Path: utzoo!attcan!uunet!cs.utexas.edu!usc!rutgers!njin!princeton!cs!cs.Princeton.EDU!drh
From: drh@cs.Princeton.EDU (Dave Hanson)
Newsgroups: comp.std.c
Subject: Re: static int x[2], *p = x+(x-x);  ?
Message-ID: <2752@rossignol.Princeton.EDU>
Date: 15 Sep 90 18:19:42 GMT
References: <1990Sep14.015241.2152@twinsun.com> <2699@rossignol.Princeton.EDU> <11907@crdgw1.crd.ge.com>
Sender: news@cs.Princeton.EDU
Organization: Dept. of Computer Science, Princeton University
Lines: 17

In article <11907@crdgw1.crd.ge.com> volpe@underdog.crd.ge.com (Christopher R Volpe) writes:
    In article <2699@rossignol.Princeton.EDU    , drh@cs.Princeton.EDU (Dave
    Hanson) writes:
    	    static int *s = x + (x-x); /* Does this ``evaluate to'' x+0? */
    	    
    	    even though (x-x) is 0, compilers may not be obliged
    	    to recognize it as 0 because x-x doesn't conform to the allowable
    	    expressions you listed above.
    
    Yes, they are obliged to recognize it as zero because the two 
    operands (which happen to be identical) are both pointers into
    the same array.
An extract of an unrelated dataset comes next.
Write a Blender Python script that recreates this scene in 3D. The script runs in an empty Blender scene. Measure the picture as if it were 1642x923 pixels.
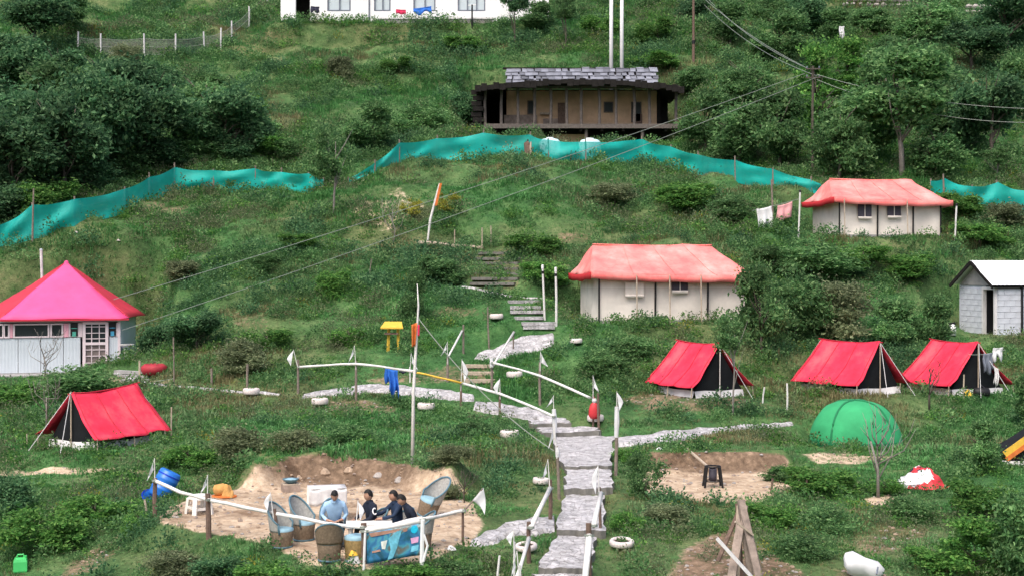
import bpy, bmesh, math, random
import numpy as np
from mathutils import Vector, Matrix, Euler
random.seed(7)
sc = bpy.context.scene
C = sc.collection
R = math.radians
# ------------------------------------------------------------------ camera, sky, sun, exposure
FPX, PX0, HZ = 2300.0, 821.0, 420.0          # focal length in photo pixels, centre column, horizon row
cam = bpy.data.cameras.new('camera'); camo = bpy.data.objects.new('camera', cam); C.objects.link(camo)
camo.location = (0, 0, 0); camo.rotation_euler = (R(90), 0, 0)
cam.sensor_width = 36.0; cam.lens = 36.0 * FPX / 1642.0
cam.shift_y = (HZ - 461.5) / 1642.0
cam.clip_start = 0.5; cam.clip_end = 3000
sc.camera = camo
SUN_EL, SUN_AZ = R(58), R(205)               # azimuth from +Y clockwise: the sun is behind the camera, a little left
w = bpy.data.worlds.new('World'); sc.world = w; w.use_nodes = True
nt = w.node_tree; bg = nt.nodes['Background']
sky = nt.nodes.new('ShaderNodeTexSky'); sky.sky_type = 'NISHITA'; sky.sun_disc = False
sky.sun_elevation = SUN_EL; sky.sun_rotation = SUN_AZ
sky.air_density = 1.0; sky.dust_density = 6.0; sky.ozone_density = 1.0
nt.links.new(sky.outputs[0], bg.inputs[0]); bg.inputs[1].default_value = 0.15
sl = bpy.data.lights.new('sun', 'SUN'); sl.energy = 1.2; sl.angle = R(45); sl.color = (1, .97, .9)
so = bpy.data.objects.new('sun', sl); C.objects.link(so)
sd = Vector((math.sin(SUN_AZ) * math.cos(SUN_EL), math.cos(SUN_AZ) * math.cos(SUN_EL), math.sin(SUN_EL)))
so.rotation_euler = sd.to_track_quat('Z', 'Y').to_euler()
sc.view_settings.view_transform = 'Standard'; sc.view_settings.look = 'None'
sc.view_settings.exposure = 0.62; sc.view_settings.gamma = 1.0

# ------------------------------------------------------------------ materials
def lin(r, g, b):
    f = lambda c: (c / 255) / 12.92 if c <= 10 else ((c / 255 + .055) / 1.055) ** 2.4
    return (f(r), f(g), f(b), 1)
def newmat(name):
    m = bpy.data.materials.new(name); m.use_nodes = True
    return m, m.node_tree, m.node_tree.nodes['Principled BSDF']
def node(t, typ, **kw):
    n = t.nodes.new(typ)
    for k, v in kw.items(): setattr(n, k, v)
    return n
def noise_fac(t, scale, detail=4, rough=.6, coord='Object'):
    tc = node(t, 'ShaderNodeTexCoord'); n = node(t, 'ShaderNodeTexNoise')
    n.inputs['Scale'].default_value = scale; n.inputs['Detail'].default_value = detail; n.inputs['Roughness'].default_value = rough
    t.links.new(tc.outputs[coord], n.inputs['Vector']); return n.outputs['Fac']
def ramp(t, fac, stops):
    r = node(t, 'ShaderNodeValToRGB'); e = r.color_ramp.elements
    e[0].position, e[0].color = stops[0]; e[1].position, e[1].color = stops[-1]
    for p, c in stops[1:-1]:
        x = e.new(p); x.color = c
    t.links.new(fac, r.inputs[0]); return r.outputs[0]
def mul(c, k): return (c[0] * k, c[1] * k, c[2] * k, 1)
def solid(name, col, var=.18, scale=6, rough=.75, bump=0.0, bscale=40, spec=.3, transl=0.0, metal=0):
    m, t, b = newmat(name)
    f = noise_fac(t, scale)
    c = ramp(t, f, [(.3, mul(col, 1 - var)), (.55, col), (.75, mul(col, 1 + var))])
    t.links.new(c, b.inputs['Base Color']); b.inputs['Roughness'].default_value = rough
    b.inputs['Specular IOR Level'].default_value = spec; b.inputs['Metallic'].default_value = metal
    if bump:
        bn = node(t, 'ShaderNodeBump'); bn.inputs['Strength'].default_value = bump; bn.inputs['Distance'].default_value = .02
        t.links.new(noise_fac(t, bscale, 3), bn.inputs['Height']); t.links.new(bn.outputs[0], b.inputs['Normal'])
    if transl:
        tr = node(t, 'ShaderNodeBsdfTranslucent'); t.links.new(c, tr.inputs[0])
        mx = node(t, 'ShaderNodeMixShader'); mx.inputs[0].default_value = transl
        t.links.new(b.outputs[0], mx.inputs[1]); t.links.new(tr.outputs[0], mx.inputs[2])
        t.links.new(mx.outputs[0], t.nodes['Material Output'].inputs[0])
    return m
def leafmat(name, c1, c2, c3, transl=.5):
    m, t, b = newmat(name)
    g = node(t, 'ShaderNodeNewGeometry'); oi = node(t, 'ShaderNodeObjectInfo')
    c = ramp(t, g.outputs['Random Per Island'], [(0, c1), (.55, c2), (1, c3)])
    tn = node(t, 'ShaderNodeAttribute'); tn.attribute_name = 'tone'; ta = node(t, 'ShaderNodeMath', operation='ADD'); ta.inputs[1].default_value = 1.0; t.links.new(tn.outputs['Fac'], ta.inputs[0])
    tm = node(t, 'ShaderNodeHueSaturation'); t.links.new(ta.outputs[0], tm.inputs['Value']); t.links.new(c, tm.inputs['Color']); c = tm.outputs[0]
    hs = node(t, 'ShaderNodeHueSaturation')
    mr = node(t, 'ShaderNodeMapRange'); mr.inputs[3].default_value = .8; mr.inputs[4].default_value = 1.3
    t.links.new(oi.outputs['Random'], mr.inputs[0]); t.links.new(mr.outputs[0], hs.inputs['Value'])
    t.links.new(c, hs.inputs['Color']); c = hs.outputs[0]
    t.links.new(c, b.inputs['Base Color']); b.inputs['Roughness'].default_value = .65; b.inputs['Specular IOR Level'].default_value = .25
    tr = node(t, 'ShaderNodeBsdfTranslucent'); t.links.new(c, tr.inputs[0])
    mx = node(t, 'ShaderNodeMixShader'); mx.inputs[0].default_value = transl
    t.links.new(b.outputs[0], mx.inputs[1]); t.links.new(tr.outputs[0], mx.inputs[2])
    t.links.new(mx.outputs[0], t.nodes['Material Output'].inputs[0])
    return m
M = {}
M['red'] = solid('red_tent_fabric', (.78, .04, .085, 1), .2, 1.1, .65, .7, 3.2, .25, .15)
M['salmon'] = solid('salmon_tent_fabric', (.84, .27, .24, 1), .2, .8, .7, .6, 3, .25, .12)
M['redflap'] = solid('red_flap_fabric', (.62, .04, .05, 1), .12, 2, .65, 0, 9, .3, .2)
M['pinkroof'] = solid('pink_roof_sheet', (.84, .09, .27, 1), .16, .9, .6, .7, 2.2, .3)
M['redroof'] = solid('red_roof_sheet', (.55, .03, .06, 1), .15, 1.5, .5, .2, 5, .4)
M['canvas'] = solid('cream_canvas', (.80, .74, .68, 1), .14, 1.6, .85, .6, 3.5, .2, .08)
M['charcoal'] = solid('charcoal_canvas', (.012, .014, .017, 1), .3, 3, .8, .2, 10, .2)
M['mudflap'] = solid('white_mud_flap', (.68, .67, .68, 1), .15, 3, .7)
M['black'] = solid('black_paint', (.015, .015, .017, 1), .2, 5, .5)
M['meshwin'] = solid('grey_mesh_window', (.06, .055, .075, 1), .2, 8, .6)
M['white'] = solid('white_paint', (.80, .80, .81, 1), .06, 3, .55)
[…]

See K&R II A7.7

x-x indeed evaluates to 0 during execution, but compilers are not
obliged to recognize it as a constant expression that evaluates to 0
during compilation. x-x is not an integral constant expression because
its operands are address constants, not integer constants (see sec. 3.4).